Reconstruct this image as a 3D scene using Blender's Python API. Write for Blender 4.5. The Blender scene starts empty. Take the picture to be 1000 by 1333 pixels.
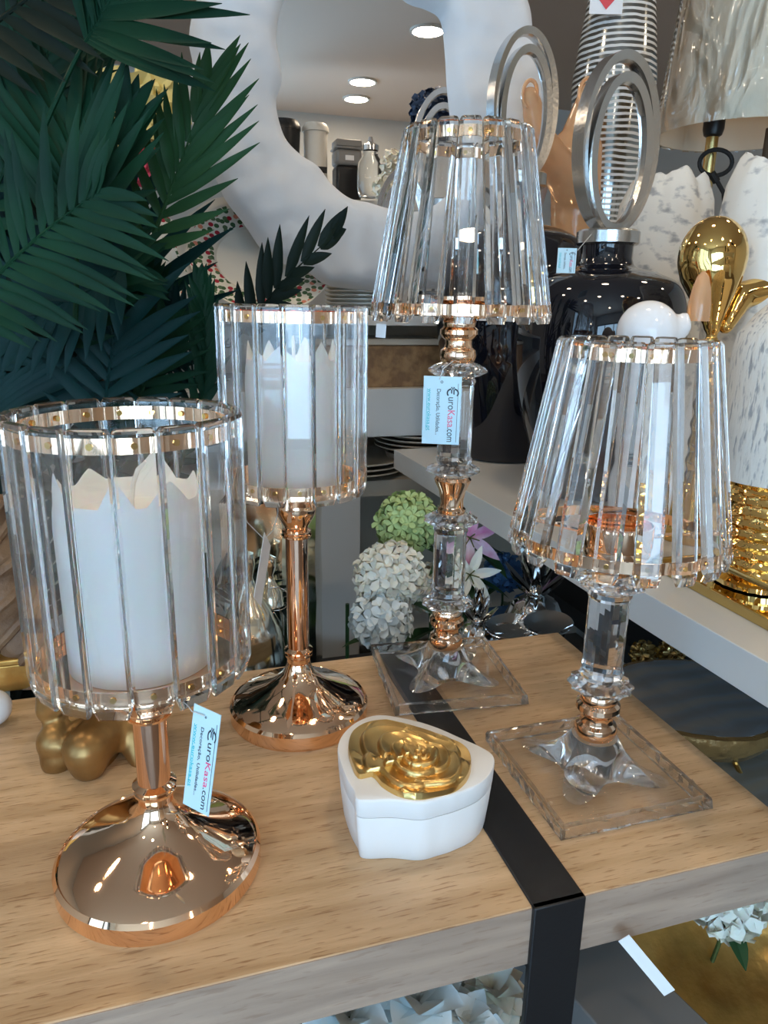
import bpy, math, random
from math import sin, cos, pi, radians, atan2, sqrt
from mathutils import Vector, Matrix, noise
random.seed(7)
SC = bpy.context.scene
COL = SC.collection

# ------------------------------------------------------------------ camera
CAM_F, CAM_T, CAM_R, CAM_H = 950.0, radians(16.0), radians(1.0), 0.45
_F = Vector((0, cos(CAM_T), -sin(CAM_T))); _R = Vector((1, 0, 0)); _U = _R.cross(_F)
_R2 = _R * cos(CAM_R) + _U * sin(CAM_R); _U2 = _U * cos(CAM_R) - _R * sin(CAM_R)
CAMPOS = Vector((0, 0, CAM_H))
cam = bpy.data.cameras.new('camera'); camo = bpy.data.objects.new('camera', cam); COL.objects.link(camo)
cam.sensor_fit = 'VERTICAL'; cam.sensor_height = 24.0; cam.lens = 24.0 * CAM_F / 1333.0
cam.clip_start = 0.02; cam.clip_end = 50
_m = Matrix((_R2, _U2, -_F)).transposed().to_4x4(); _m.translation = CAMPOS
camo.matrix_world = _m
SC.camera = camo

# ------------------------------------------------------------------ view + world
SC.view_settings.view_transform = 'Standard'; SC.view_settings.look = 'None'
SC.view_settings.gamma = 1.0; SC.view_settings.use_curve_mapping = False
SC.view_settings.exposure = 0.12
SC.cycles.max_bounces = 20; SC.cycles.transmission_bounces = 18; SC.cycles.glossy_bounces = 8
SC.cycles.diffuse_bounces = 5; SC.cycles.transparent_max_bounces = 16
SC.cycles.sample_clamp_indirect = 25.0
w = bpy.data.worlds.new('world'); SC.world = w; w.use_nodes = True
w.node_tree.nodes['Background'].inputs[0].default_value = (0.75, 0.87, 1, 1)
w.node_tree.nodes['Background'].inputs[1].default_value = 0.6
WINDOW_E = 2.6; FRONT_E = 7.0; WINDOW_C = (0.47, 0.73, 1.0)
LAMP_E = 58.0; LAMP_C = (1.0, 0.80, 0.58)

# ------------------------------------------------------------------ measuring
A = radians(17.0)                       # the shop's walls and shelves run at this angle
def W(u, v, z=0.0): return Vector((u * cos(A) - v * sin(A), u * sin(A) + v * cos(A), z))
def toUV(p): return (p[0] * cos(A) + p[1] * sin(A), -p[0] * sin(A) + p[1] * cos(A))
def ray(px, py): return _F * CAM_F + _R2 * (px - 500) - _U2 * (py - 666.5)
def onz(px, py, z=0.0):
    d = ray(px, py); return CAMPOS + d * ((z - CAM_H) / d.z)
def ony(px, py, y):
    d = ray(px, py); return CAMPOS + d * (y / d.y)
def onv(px, py, v):
    d = ray(px, py); dv = -d.x * sin(A) + d.y * cos(A); return CAMPOS + d * (v / dv)
def ppm(p):
    return CAM_F / ((Vector(p) - CAMPOS).dot(_F))

# ------------------------------------------------------------------ materials
def nt(name):
    m = bpy.data.materials.new(name); m.use_nodes = True
    return m, m.node_tree, m.node_tree.nodes['Principled BSDF']
def pm(name, col, rough=0.5, metal=0.0, trans=0.0, ior=1.45, spec=None, bump=None, var=None, coat=0.0, sheen=0.0, aniso=0.0, subsurf=0.0):
    m, t, b = nt(name)
    b.inputs['Base Color'].default_value = (*col, 1); b.inputs['Roughness'].default_value = rough
    b.inputs['Metallic'].default_value = metal; b.inputs['Transmission Weight'].default_value = trans
    b.inputs['IOR'].default_value = ior
    if spec is not None: b.inputs['Specular IOR Level'].default_value = spec
    if coat: b.inputs['Coat Weight'].default_value = coat
    if subsurf:
        b.inputs['Subsurface Weight'].default_value = subsurf; b.inputs['Subsurface Scale'].default_value = 0.01
    tc = t.nodes.new('ShaderNodeTexCoord')
    if bump:
        n = t.nodes.new('ShaderNodeTexNoise'); n.inputs['Scale'].default_value = bump[0]; n.inputs['Detail'].default_value = 4
        bp = t.nodes.new('ShaderNodeBump'); bp.inputs['Strength'].default_value = bump[1]; bp.inputs['Distance'].default_value = bump[2] if len(bump) > 2 else 0.002
        t.links.new(tc.outputs['Object'], n.inputs['Vector']); t.links.new(n.outputs['Fac'], bp.inputs['Height']); t.links.new(bp.outputs[0], b.inputs['Normal'])
    if var:
        n = t.nodes.new('ShaderNodeTexNoise'); n.inputs['Scale'].default_value = var[0]; n.inputs['Detail'].default_value = 5
        r = t.nodes.new('ShaderNodeValToRGB'); r.color_ramp.elements[0].position = var[2]; r.color_ramp.elements[1].position = var[3]
        r.color_ramp.elements[0].color = (*var[1], 1); r.color_ramp.elements[1].color = (*col, 1)
        t.links.new(tc.outputs['Object'], n.inputs['Vector']); t.links.new(n.outputs['Fac'], r.inputs[0]); t.links.new(r.outputs[0], b.inputs['Base Color'])
    return m
MAT = {}
MAT['rose_gold'] = pm('rose_gold', (0.95, 0.64, 0.43), 0.045, 1.0)
MAT['rose_gold_dark'] = pm('rose_gold_column', (0.88, 0.56, 0.39), 0.06, 1.0)
MAT['gold'] = pm('polished_gold', (0.80, 0.52, 0.18), 0.05, 1.0)
MAT['gold_satin'] = pm('satin_gold', (0.74, 0.50, 0.19), 0.28, 1.0, bump=(60, 0.08))
MAT['bronze'] = pm('old_gold_paint', (0.40, 0.23, 0.08), 0.36, 0.65, bump=(90, 0.15, 0.001), var=(25, (0.22, 0.12, 0.04), 0.35, 0.6))
MAT['brass'] = pm('brushed_brass', (0.62, 0.47, 0.20), 0.25, 1.0)
MAT['gold_leaf'] = pm('gold_leaf', (0.85, 0.55, 0.17), 0.30, 0.85, bump=(30, 0.6, 0.004), var=(11, (0.42, 0.23, 0.06), 0.35, 0.62))
MAT['silver'] = pm('hammered_silver', (0.62, 0.62, 0.61), 0.22, 1.0, bump=(140, 0.35, 0.001))
MAT['steel'] = pm('polished_steel', (0.78, 0.75, 0.64), 0.12, 1.0, bump=(6, 0.15, 0.01))
MAT['chrome'] = pm('chrome', (0.72, 0.72, 0.72), 0.07, 1.0)
def crystal_mat(name, clear):
    m = pm(name, (1, 1, 1), 0.0, 0.0, 1.0, 1.5); t = m.node_tree
    tr = t.nodes.new('ShaderNodeBsdfTransparent'); mx = t.nodes.new('ShaderNodeMixShader'); mx.inputs[0].default_value = clear
    t.links.new(t.nodes['Principled BSDF'].outputs[0], mx.inputs[1]); t.links.new(tr.outputs[0], mx.inputs[2]); t.links.new(mx.outputs[0], t.nodes['Material Output'].inputs[0])
    return m
MAT['crystal'] = crystal_mat('clear_crystal', .06)
MAT['crystal_slab'] = crystal_mat('clear_crystal_slab', .84)
MAT['clear_glass'] = pm('thin_clear_glass', (0.97, 1, 1), 0.01, 0.0, 1.0, 1.45)
MAT['amber'] = pm('amber_glass', (1.0, 0.62, 0.34), 0.05, 0.0, 0.55, 1.45, bump=(20, 0.3, 0.005))
MAT['wax'] = pm('white_wax', (0.90, 0.89, 0.86), 0.35, subsurf=0.25)
MAT['wick'] = pm('white_wick', (0.85, 0.83, 0.78), 0.8)
MAT['white_matte'] = pm('white_matte_ceramic', (0.83, 0.83, 0.82), 0.5, bump=(120, 0.05))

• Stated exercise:
Scan the material above. Copy each line that holds the word "this".

• Worked solution:
Reconstruct this image as a 3D scene using Blender's Python API. Write for Blender 4.5. The Blender scene starts empty. Take the picture to be 1000 by 1333 pixels.
A = radians(17.0)                       # the shop's walls and shelves run at this angle